Problem details.
Skip the pictures. Set down, word for word, the lines from the start of the material up to and including the line with "far = np.clip((A-9)/9, 0, 1)[:, None]".

————

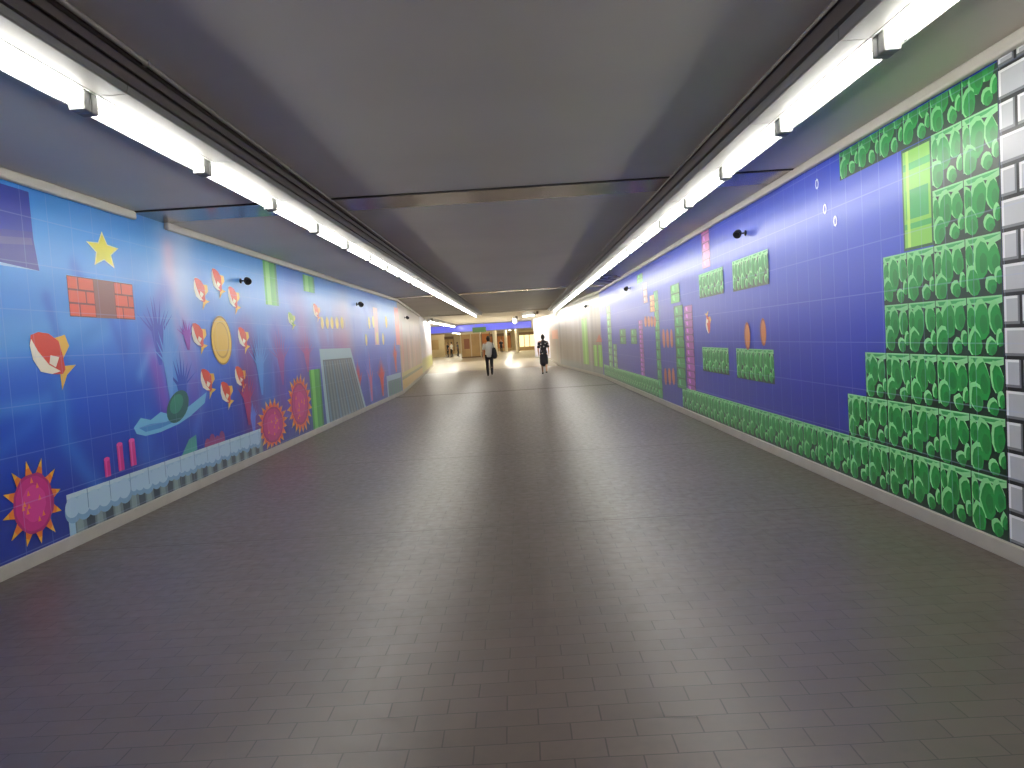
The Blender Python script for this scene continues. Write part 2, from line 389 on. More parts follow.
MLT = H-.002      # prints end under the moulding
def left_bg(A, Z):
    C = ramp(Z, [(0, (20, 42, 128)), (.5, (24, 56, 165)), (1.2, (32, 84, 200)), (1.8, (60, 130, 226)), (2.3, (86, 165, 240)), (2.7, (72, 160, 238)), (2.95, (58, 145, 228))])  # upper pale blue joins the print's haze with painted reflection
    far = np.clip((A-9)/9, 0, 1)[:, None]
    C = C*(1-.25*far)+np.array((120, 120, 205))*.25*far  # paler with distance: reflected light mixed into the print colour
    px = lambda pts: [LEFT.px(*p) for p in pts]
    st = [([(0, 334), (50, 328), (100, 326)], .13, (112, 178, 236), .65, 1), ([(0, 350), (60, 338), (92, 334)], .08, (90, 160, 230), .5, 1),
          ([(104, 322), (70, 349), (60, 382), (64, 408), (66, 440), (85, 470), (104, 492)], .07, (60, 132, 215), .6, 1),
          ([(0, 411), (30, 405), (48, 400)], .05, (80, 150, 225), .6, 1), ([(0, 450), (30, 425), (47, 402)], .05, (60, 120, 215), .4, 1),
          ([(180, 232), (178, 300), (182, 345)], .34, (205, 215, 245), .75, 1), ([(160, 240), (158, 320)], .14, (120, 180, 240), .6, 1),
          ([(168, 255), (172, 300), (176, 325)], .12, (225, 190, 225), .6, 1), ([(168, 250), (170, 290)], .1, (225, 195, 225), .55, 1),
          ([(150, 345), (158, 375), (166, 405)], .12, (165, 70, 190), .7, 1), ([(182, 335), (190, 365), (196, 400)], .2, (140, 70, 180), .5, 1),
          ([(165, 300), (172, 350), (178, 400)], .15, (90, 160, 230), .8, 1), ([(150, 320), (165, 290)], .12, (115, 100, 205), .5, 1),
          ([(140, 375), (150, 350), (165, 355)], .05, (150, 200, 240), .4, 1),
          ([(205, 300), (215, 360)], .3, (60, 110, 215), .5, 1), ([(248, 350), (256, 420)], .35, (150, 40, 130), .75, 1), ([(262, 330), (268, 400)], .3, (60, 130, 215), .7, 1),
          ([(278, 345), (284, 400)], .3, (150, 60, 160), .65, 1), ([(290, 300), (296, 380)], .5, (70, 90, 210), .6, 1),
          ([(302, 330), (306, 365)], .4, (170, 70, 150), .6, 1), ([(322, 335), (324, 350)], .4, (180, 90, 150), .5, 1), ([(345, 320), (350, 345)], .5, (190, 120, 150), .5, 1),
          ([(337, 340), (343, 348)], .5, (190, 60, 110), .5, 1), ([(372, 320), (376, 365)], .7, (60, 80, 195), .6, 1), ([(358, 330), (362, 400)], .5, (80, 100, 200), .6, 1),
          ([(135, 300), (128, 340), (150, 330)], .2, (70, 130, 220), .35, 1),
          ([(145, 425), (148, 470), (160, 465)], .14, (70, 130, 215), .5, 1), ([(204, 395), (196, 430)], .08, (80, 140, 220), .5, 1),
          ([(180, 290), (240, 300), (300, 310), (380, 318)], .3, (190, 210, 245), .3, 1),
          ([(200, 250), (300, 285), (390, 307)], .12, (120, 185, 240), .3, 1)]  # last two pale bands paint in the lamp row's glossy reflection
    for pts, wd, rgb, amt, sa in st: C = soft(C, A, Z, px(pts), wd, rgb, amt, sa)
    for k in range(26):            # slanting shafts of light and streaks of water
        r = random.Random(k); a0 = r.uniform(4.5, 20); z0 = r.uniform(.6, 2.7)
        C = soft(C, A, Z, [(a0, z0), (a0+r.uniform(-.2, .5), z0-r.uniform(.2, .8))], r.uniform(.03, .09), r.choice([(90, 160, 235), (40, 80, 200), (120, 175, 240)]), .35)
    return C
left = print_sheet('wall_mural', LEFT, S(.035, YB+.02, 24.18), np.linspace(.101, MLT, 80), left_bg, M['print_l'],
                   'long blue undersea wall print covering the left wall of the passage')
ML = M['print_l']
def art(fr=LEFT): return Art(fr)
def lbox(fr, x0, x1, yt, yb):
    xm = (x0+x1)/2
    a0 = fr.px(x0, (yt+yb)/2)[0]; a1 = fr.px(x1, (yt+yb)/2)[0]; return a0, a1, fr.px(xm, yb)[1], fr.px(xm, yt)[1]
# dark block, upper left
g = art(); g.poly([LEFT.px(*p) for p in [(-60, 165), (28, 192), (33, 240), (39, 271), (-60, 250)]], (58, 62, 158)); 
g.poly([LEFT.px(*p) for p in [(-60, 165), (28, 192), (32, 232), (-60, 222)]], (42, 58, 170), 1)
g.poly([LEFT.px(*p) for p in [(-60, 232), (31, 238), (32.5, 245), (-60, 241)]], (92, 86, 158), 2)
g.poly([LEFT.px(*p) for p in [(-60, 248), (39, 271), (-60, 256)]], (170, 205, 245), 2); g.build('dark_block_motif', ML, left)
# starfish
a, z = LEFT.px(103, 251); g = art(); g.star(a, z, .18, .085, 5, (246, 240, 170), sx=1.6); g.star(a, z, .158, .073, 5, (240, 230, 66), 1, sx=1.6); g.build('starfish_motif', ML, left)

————

Response.
The Blender Python script for this scene continues. Write part 2, from line 389 on. More parts follow.
MLT = H-.002      # prints end under the moulding
def left_bg(A, Z):
    C = ramp(Z, [(0, (20, 42, 128)), (.5, (24, 56, 165)), (1.2, (32, 84, 200)), (1.8, (60, 130, 226)), (2.3, (86, 165, 240)), (2.7, (72, 160, 238)), (2.95, (58, 145, 228))])  # upper pale blue joins the print's haze with painted reflection
    far = np.clip((A-9)/9, 0, 1)[:, None]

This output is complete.